I've reached the point with Arabian perfumery where I'm not sure I should even bother to look into what the fragrances are clones of anymore. There's so much cloning, copying, and stealing going on that I've lost interest in tracing the comparisons and commenting on them. Armaf is notorious for cloning designer fragrances, and Club de Nuit Intense for Women is supposedly a clone of Tom Ford's Noir de Noir, so they went right for the top tier of designer here. It doesn't matter, because CdNI for Women smells pricy, comfortable, and very Arabian, with or without its internet-driven Tom Ford association. 

It opens with a bright rose and hyacinth accord, very floral, but it rapidly darkens from pink, to red, to purple, the petals of a deeply woody and dark rose. Flanking the blossoms are patchouli, cedar, oud, and the patchouli drives the resinous embellishments. This Armaf is initially loud, but it softens in the first hour and wears close thereafter. I'm impressed with the floral element, and I enjoy how it seems to melt into the earthier components of the heart, but what really wins me is how everything gauzes into a discreet vanilla in the base. The notes all harmonize with its radiance, with a rosy sweetness to the end. It's quite civilized for a rose/oud combo, and draws you into its friendly glow. 

CdNI for Women is touted as being a feminine Armaf that men can wear, and I agree. However, it comes in two concentrations, eau de parfum and cologne (as a body spray), and the latter might be more feasible for guys. So if the blast of florals and patchouli feels a little too loud and girly in EDP form, it might be of interest to try the cologne version and see if that wears easier. I find the quality of CdNI for Women to be great for the money, and the sort of Arabian composition that has gone full-circle from Dubai to New York Fashion Week, back to Dubai again. It just feels very modern and Middle Eastern to me. 

4/1/23

Silver Blue (Mancera)

The bitter truth about perfume since 1972 is that there are only a few truly original ideas that have been bottled and sold to men. Everything else is a riff on one or another of that handful of groundbreakers, be it Paco Rabanne Pour Homme (1973), Grey Flannel (1975), Azzaro Pour Homme (1978), Drakkar Noir (1982), Green Irish Tweed (1985), Cool Water (1988), Fahrenheit (1988), Eternity for Men (1989), Acqua di Giò (1996), A*Men (1996), or Aventus (2010). Every masculine of the last decade is at least a vague copy of one of these, and every other one is blatantly so. This makes reviewing masculines an exercise in tedium, only elevated to interest by how utterly shameless its subjects are. 

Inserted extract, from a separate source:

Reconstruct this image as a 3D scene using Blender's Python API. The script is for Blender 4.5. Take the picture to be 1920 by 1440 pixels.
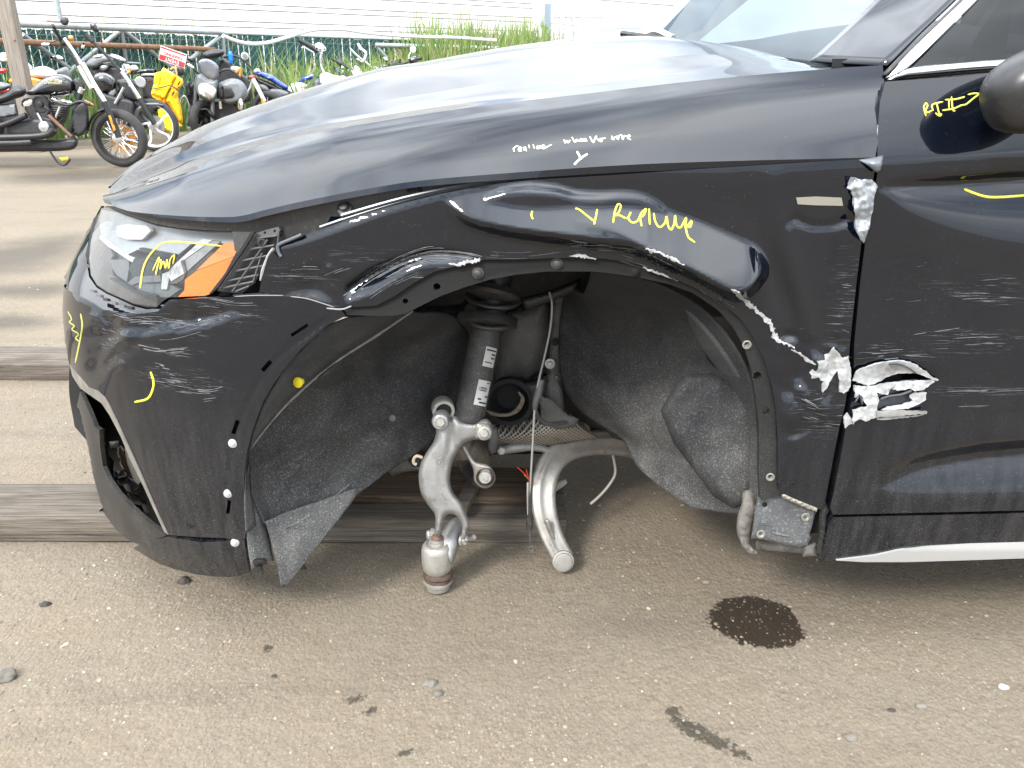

Released in 2019 as a Selfridges exclusive, Silver Blue is a branch off the A*Men tree of nineties-era subversive masculines. There isn't a "natural" note to be found in its glacé quasi-gourmand composition, although its synthetics are pellucid and seamless, and it took my nose all of three seconds to discern its familiar blend of almost-mint aldehydes, buttery caramel, and earthy patchouli. It smells dissonant yet congruent, the exact thing that made Angel and its flankers so compelling in the age before smart phones. Its mishmash of burnt sugars over indigestible woody resins lifts the banality of perfume candy into a higher realm of contrasts. Successful perfumes harness contrasts: Caron Pour un Homme's strident lavender pulses gorgeously against its cushy vanilla backdrop; peach nectar glistens through an oakmoss gloaming in Mitsouko; Silver Blue's caramel smiles sweetly through a bitter bushel of patchouli and woods. It's a subtle but pleasant way of creating nonchalant freshness, and it's very nice.

I'm 41 years old, and I remember the nineties well. A*Men (the silvery-blue star) was the expensive and very weird sorta-niche gourmand frag with an intense rubbery tar note boldly contrasting with caramel, chocolate, and coffee. Conversely, Silver Blue offers a relatively timid contrast without full commitment, and its constituent parts aren't vibrant enough to make up for the lack of daring necessary to make this sort of thing fly. It did win me a couple of compliments, so it's undeniably persuasive, but I still prefer A*Men. Anything that attempts to emulate the Mugler effect needs to go hard, or go home.